You do it easily by taking apart the stirrer, and removing bits of a magnet. That is…so not convenient. Imagine you’re cooking some stew, that needs rapid stirring initially while it comes to a boil, but then needs to be stirred intermittently with the heat on low. Do you know what you’re doing before you turn the stove to low? You’re taking out the Easystir, washing it off, dismantling it, removing magnets from the stirring arms, then putting it all back together. Do you know what that sounds like? WORK. And as you know, people hate work, especially anything related to that big waster of time: cooking. Why else do we eat at fast food restaurants…?

But let’s get back to this stew. Mmmmm…stew. I like stew: it’s so hearty, and full of chunks of meat and vegetables…big pieces of meat and vegetables that do not move around easily in a pot. Magnetic stirring bars used in laboratories often stir very low-viscosity, homogeneous fluids, for instance, water [as shown in the video above]. Why? Because magnetic stirring bars do not exert enough force while spinning to mix liquids that are thick…or that have big chunks of beef and potatoes in it. I’m just going to say it: if this thing worked at all, it would only be good at stirring clear broth. I mean, I guess that could make a good meal…? But if you’re one of those people who thinks cooking is dumb and a waste of time, then I suggest you forget about having some broth made by the Easystir, and just go to Arby’s. Or that other place with the terrible, newly-designed logo.

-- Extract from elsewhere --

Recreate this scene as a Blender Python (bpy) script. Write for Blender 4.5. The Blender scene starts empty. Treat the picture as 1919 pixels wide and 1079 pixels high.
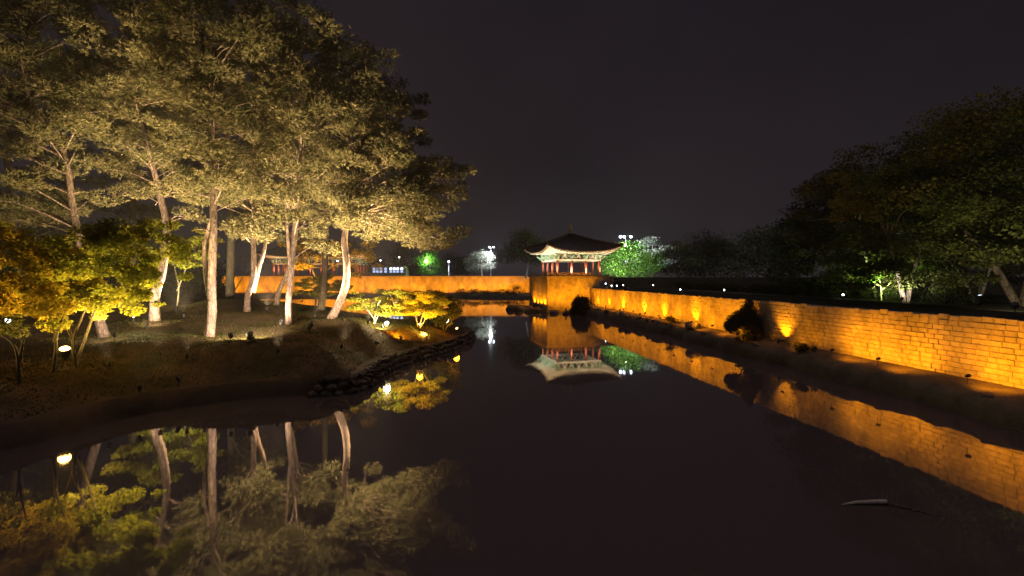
import bpy, bmesh, math, random
import numpy as np
from mathutils import Vector, Matrix, Quaternion

random.seed(7)
rng = np.random.default_rng(11)
sc = bpy.context.scene
COL = sc.collection
EYE = 5.2            # eye height above the pond water (z = 0)
FPX = 850.0          # focal length in pixels of the 1919 wide photograph
R = math.radians

# ------------------------------------------------------------------ camera
cam_d = bpy.data.cameras.new('camera')
cam_d.sensor_width = 36.0
cam_d.lens = FPX / 1919 * 36
cam_d.shift_y = -19.5 / 1919
cam_d.clip_end = 4000
cam = bpy.data.objects.new('camera', cam_d)
cam.location = (0, 0, EYE)
cam.rotation_euler = (R(90), 0, 0)
COL.objects.link(cam)
sc.camera = cam

# ------------------------------------------------------------------ night sky
world = bpy.data.worlds.new('World')
sc.world = world
world.use_nodes = True
wn, wl = world.node_tree.nodes, world.node_tree.links
bg = wn['Background']
tc = wn.new('ShaderNodeTexCoord')
sep = wn.new('ShaderNodeSeparateXYZ')
wl.new(tc.outputs['Generated'], sep.inputs[0])
rmp = wn.new('ShaderNodeValToRGB')
rmp.color_ramp.elements[0].position = 0.0
rmp.color_ramp.elements[0].color = (0.0205, 0.0155, 0.0180, 1)
rmp.color_ramp.elements[1].position = 0.75
rmp.color_ramp.elements[1].color = (0.0108, 0.0086, 0.0132, 1)
wl.new(sep.outputs['Z'], rmp.inputs[0])
nz = wn.new('ShaderNodeTexNoise')
nz.inputs['Scale'].default_value = 2.4
nz.inputs['Detail'].default_value = 4
wl.new(tc.outputs['Generated'], nz.inputs['Vector'])
mr = wn.new('ShaderNodeMapRange')
mr.inputs[1].default_value = 0.35
mr.inputs[2].default_value = 0.75
mr.inputs[3].default_value = 0.76
mr.inputs[4].default_value = 1.16
wl.new(nz.outputs['Fac'], mr.inputs[0])
mx = wn.new('ShaderNodeVectorMath')
mx.operation = 'SCALE'
wl.new(rmp.outputs[0], mx.inputs[0])
wl.new(mr.outputs[0], mx.inputs['Scale'])
wl.new(mx.outputs[0], bg.inputs['Color'])
bg.inputs['Strength'].default_value = 1.0

# the glow of the cloudy night sky (very weak and wide)
sun_d = bpy.data.lights.new('night_glow', 'SUN')
sun_d.energy = 0.42
sun_d.angle = R(80)
sun_d.color = (1.0, 0.84, 0.90)
sun = bpy.data.objects.new('night_glow', sun_d)
sun.rotation_euler = (R(-12), R(8), 0)
COL.objects.link(sun)

sc.view_settings.view_transform = 'Standard'
sc.view_settings.look = 'None'
sc.view_settings.exposure = 0.0
sc.view_settings.gamma = 1.0
sc.view_settings.use_curve_mapping = False
sc.render.engine = 'CYCLES'
sc.cycles.use_denoising = True
sc.cycles.max_bounces = 5
sc.cycles.diffuse_bounces = 2
sc.cycles.glossy_bounces = 3
sc.cycles.transmission_bounces = 2
sc.cycles.transparent_max_bounces = 4
sc.cycles.sample_clamp_indirect = 4.0
sc.cycles.sample_clamp_direct = 0.0
sc.cycles.caustics_reflective = False
sc.cycles.caustics_refractive = False

SODIUM = (1.0, 0.322, 0.003)
AMBER = (1.0, 0.67, 0.34)
WARM = (1.0, 0.70, 0.46)
WHITE = (0.86, 0.93, 1.0)
GREENISH = (0.62, 1.0, 0.50)

# ------------------------------------------------------------------ helpers
def at(x, y, d):
    """world point seen at photo pixel x, y when it lies d metres ahead"""
    return Vector(((x - 959.5) / FPX * d, d, EYE - (y - 520.0) / FPX * d))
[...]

In conclusion…this thing sucks. No, really. It does. Taking it at face value, as a device that automatically stirs your food, it’s not a bad idea. There are products already on the market that do that…and those products could probably be improved greatly. But the fact that this designer’s main motivation for the product is to save people from having to cook, because cooking is a waste of time? That’s just wrong. The designer should be empathetic to the viewpoints of those who cook, or to those who need help with cooking. That is where this product idea should be focused. It should not be focused on people who don’t like cooking, and would rather eat at fast food places. As the designer stated, this is the “answer to the world of fast-food.” No, it is not. An automatic pot stirrer does change a fast-food eater into someone who cooks at home. That doesn’t even make sense.